Beklemmung und Bloßstellung : Wenn der Sportunterricht zum Trauma wird
Es ist dieser ganz spezielle Geruch: Fußbodenbelag aus Linoleum, mit Abrieb von Schuhen; das muffige Leder der Turnböcke; der erkaltete Schweiß aus den Umkleideräumen. Es sind die Geräusche: quietschende Schuhe, das dumpfe Aufprallen eines Medizinballs, die Trillerpfeife der Lehrerin. Aber vor allem ist es die Atmosphäre des Sportunterrichts. Es gibt Eindrücke, die hängen einem lange nach, besonders, wenn sie mit quälenden Erinnerungen verknüpft sind. Womöglich ein Leben lang.
Sport war und ist für viele Menschen ein heikles Schulfach. Im besten Fall entfacht es Freude an der Bewegung, weckt Ehrgeiz und Teamgeist. Wenn es schlecht läuft, wird der Unterricht als Demütigung und Bloßstellung erlebt. Wöchentliche Stunden, in denen Durchhaltevermögen nicht im Ausdauersport geprobt wird, sondern in der Fähigkeit, trotz der Schmach die Aufgaben zu absolvieren. Dank Mannschaftssport und Leichtathletik schält sich heraus, welche Schülerinnen und Schüler nicht so ganz dazugehören.

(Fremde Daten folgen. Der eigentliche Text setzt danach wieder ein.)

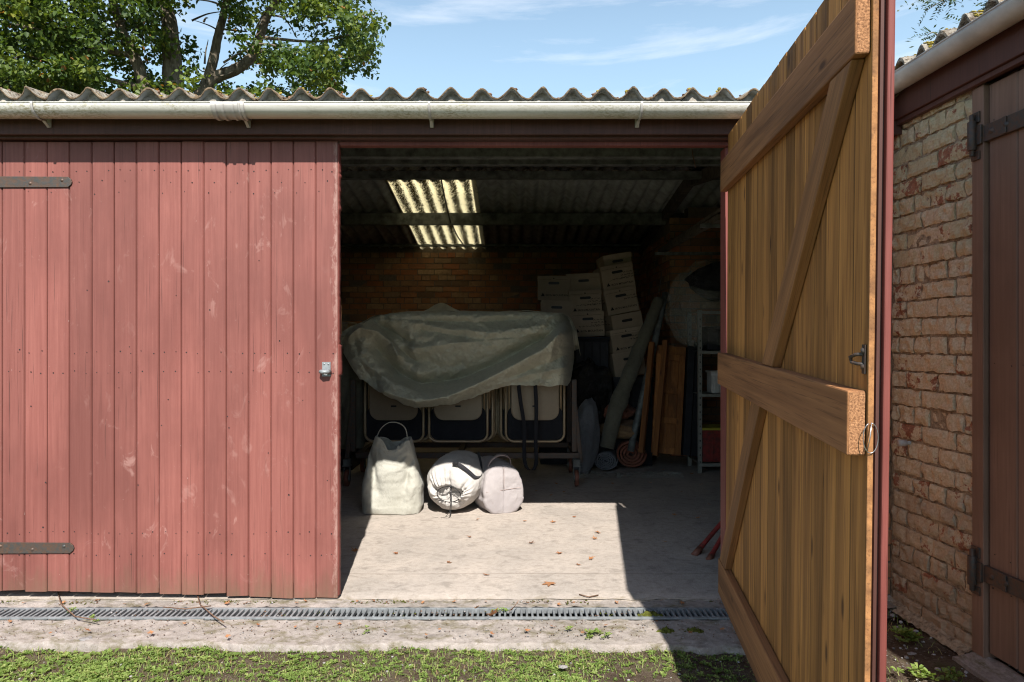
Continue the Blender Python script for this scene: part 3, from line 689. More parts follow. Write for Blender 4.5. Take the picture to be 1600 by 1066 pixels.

„Ich war nie die beste Sportlerin, sondern eher künstlerisch veranlagt“, sagt Christiane Hein. Heute arbeitet die 47-Jährige als Illustratorin. Damals, in der Grundschule, hatte sie ein Erlebnis, das sie bis heute prägt: „Ich wurde von der Sportlehrerin an einen Kasten gestellt, und die anderen Kinder mussten versuchen, Basketbälle da reinzuwerfen“, sagt sie. Ihre Aufgabe sei es gewesen, die versenkten Bälle wieder aus dem Kasten zu holen und zurückzuwerfen.